Il maestro nuovo
Rob Buyea; trad. di B. Masini
Rizzoli, 2012, p.297
€ 14,00 ; Età: da 9 anni
C’è un po’ di De Amicis, un po’ di Mario Lodi, un po’ del prof. Keating; si oscilla tra la sezione Baretti di Torino, il Vho di Piadena, il college dell’Attimo fuggente; il tutto trasportato in una quinta elementare americana, dove arriva un nuovo maestro, speciale, “magico” dirà la preside, “di quelli che ti cambiano la vita, quello che tutti avremmo voluto avere” scrive John Irving nella prefazione. E sette bambini che hanno avuto la vita veramente cambiata, con le loro famiglie, in meglio, raccontano un anno di scuola alternandosi, “in soggettiva”, alle volte lo stesso episodio, da punti di vista diversi. È consigliabile leggere di seguito per meglio cogliere l’evoluzione psicologica dei personaggi.

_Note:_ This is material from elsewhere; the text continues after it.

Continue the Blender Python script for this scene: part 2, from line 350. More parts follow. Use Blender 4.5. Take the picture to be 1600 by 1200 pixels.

Mr. Terup sembra Mario Lodi quando non vuole lasciare i più timidi nascondersi nelle discussioni, quando fa crescere piantine di fagioli dai semi sperimentando le “variabili”, quando organizza un laboratorio di lettura, quando fa calcolare i fili d’erba del campo di calcio, quando manda gli scolari nella classe speciale per fare amicizia con ragazzi Down e autistici. Soprattutto vuole insegnare il principio della responsabilità personale (e l’ortografia? chiederebbe la prof. Mastrocola). Ogni bambina/o ha i suoi problemi: chi è timida, chi ha la madre guardata male perché è rimasta incinta a sedici anni, chi è bulla e chi è bullizzata perché grassa, chi è un burlone ma non conosce il limite, tanto da causare un grave incidente al maestro.

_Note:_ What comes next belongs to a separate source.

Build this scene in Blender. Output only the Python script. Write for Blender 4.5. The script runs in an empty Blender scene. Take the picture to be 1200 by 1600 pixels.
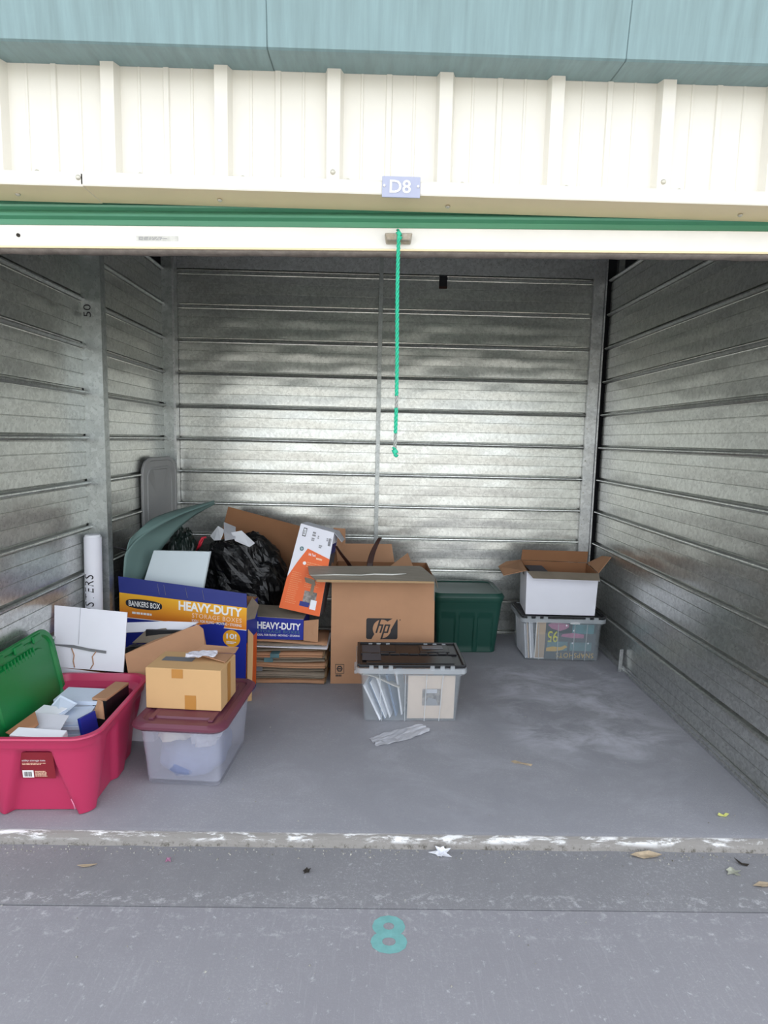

Ma c’è il lieto fine, come nei libri che piacciono a Jessica, che ne ha sempre uno in mano, da Nelle pieghe del tempo a Un ponte per Terabithia, con un effetto discreto di promozione della lettura, perché fa venire voglia di leggerli. E Cuore che c’entra? Le persone buone come il maestro – ci dice Buyea – fanno diventare le altre più buone: i bambini, ma anche gli adulti depressi, emarginati, fanatici. Qualcuno potrebbe accusare il libro di buonismo politicamente corretto (Giuliano Ferrara magister). Forse è vero, ma, come dice il vecchio sceriffo di Non è un paese per vecchi davanti alla mattanza: “quando non si dice più ‘grazie’ e ‘per favore’ la fine è vicina”. Una nota di merito particolare a Beatrice Masini per la traduzione.